Monday, December 29, 2008

Doubt - a review

Philip Seymour Hoffman gave an incredible performance; he always does. But he didn't hold a candle to Meryl Streep. She was amazing. She nailed her character perfectly. If she doesn't get an Oscar for her role, well, then there is no justice at all in the cinematographic world.

The film was well written, too. The characters were convincing; multilayered; complex. There was moral ambiguity. And the film ended without resolution; it ended with a question that is not comfortable to ask and is not easily answered.

Summary: Go see it. Now.

Tuesday, December 23, 2008

Season's Greetings

Attentive readers will note that the tonight's subversive baking experiment has been in the planning stages for a very long time:



O, the pink background... I'm a little disappointed with that, but unfortunately the only sheets I could find to use as backdrops were white and pepto-pink, and it looked even worse on the white. Well, the gingerbread outhouse is all about the flash-in-the-pan shock value anyway, so maybe bright pink was a good choice.

Monday, December 22, 2008

Pumpkin Pie

Response to NoR's Pecan Pie post:



For the near pie, I used a plain old sugar pumpkin; for the far pie, I used a cheese pumpkin. Both pumpkins were from my (summer) CSA. I've never made a pie with a cheese pumpkin before. I'm itchin' to do a taste test.

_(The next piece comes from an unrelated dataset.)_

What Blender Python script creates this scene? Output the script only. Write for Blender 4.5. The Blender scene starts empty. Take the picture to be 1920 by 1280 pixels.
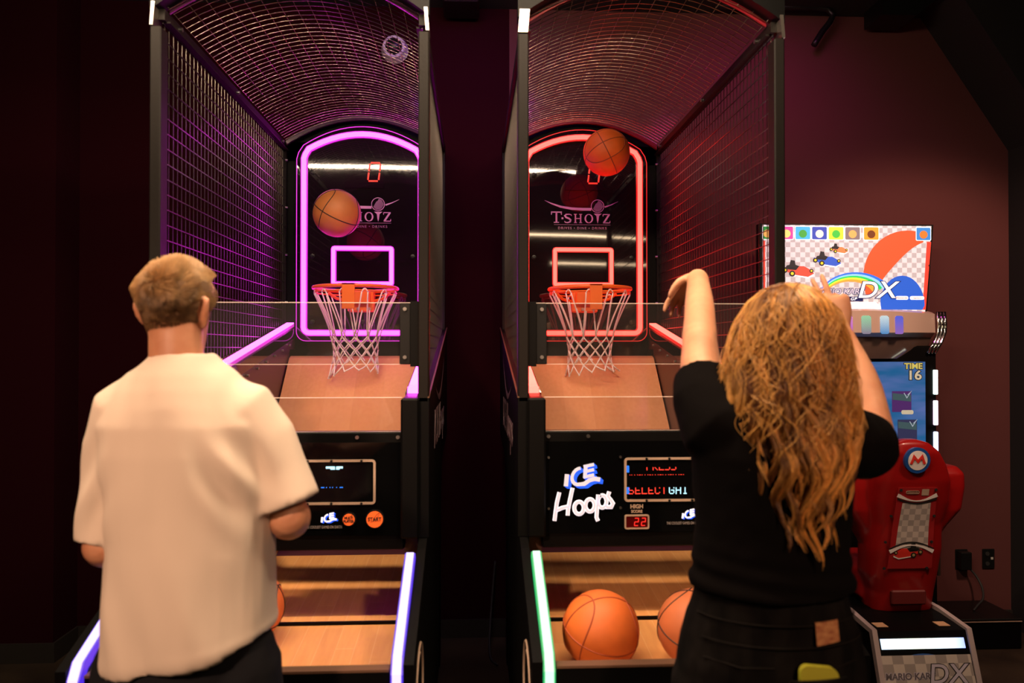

Wednesday, December 17, 2008

Physical education

Well, I'm long since back from Oregon, as all readers of this blog already know, I guess. What can I say about my trip? Well, like the Dave Matthews song says, I ate too much, I drank too much. Too much! Saw sea lions and elk. It was a good trip.

In yoga class last week, I was reminded of a PE class in high school. I was sitting on the bleachers with my friend Travis who, for reasons to this day unbeknownst (or anyway forgotten), reached over, grabbed my nipple, and twisted it. Hard. It was brutally painful and he wouldn't let go, no matter how much I begged. He just kept saying, "The pain is not there." And eventually, it wasn't anymore. I stopped attaching to the sensation, and only then did he let go.

I wonder why he did that? I suspect that he was trying to show me the difference between pain and suffering. He was reading a lot about Buddhism at that time.

Alternatively, perhaps he was just being an asshole. The memory of the lesson on pain versus suffering is what remains, though.

Thursday, December 4, 2008

"...the cradle of escape"

Quoted from a poem I wrote years ago while sitting at the Bakery on a ridiculously warm December day; the full line is "Her solitary Mecca is the cradle of escape," if I remember correctly.

So... I feel totally burned out by work, and in a feat of remarkably good timing, I'm going to Oregon tomorrow to spend a few days on the coast with my siblings and some of our friends. I may or may not post while I'm there. I don't know if we'll have access to the interwebs.

I wanted to post something about statistics and science and democracy and how I generally trust their results because they are fundamentally messy processes and the messiness tends to cancel itself out when averaged over large scale experiments, but I just don't have time to put it into words right now. Oh wait... I just did.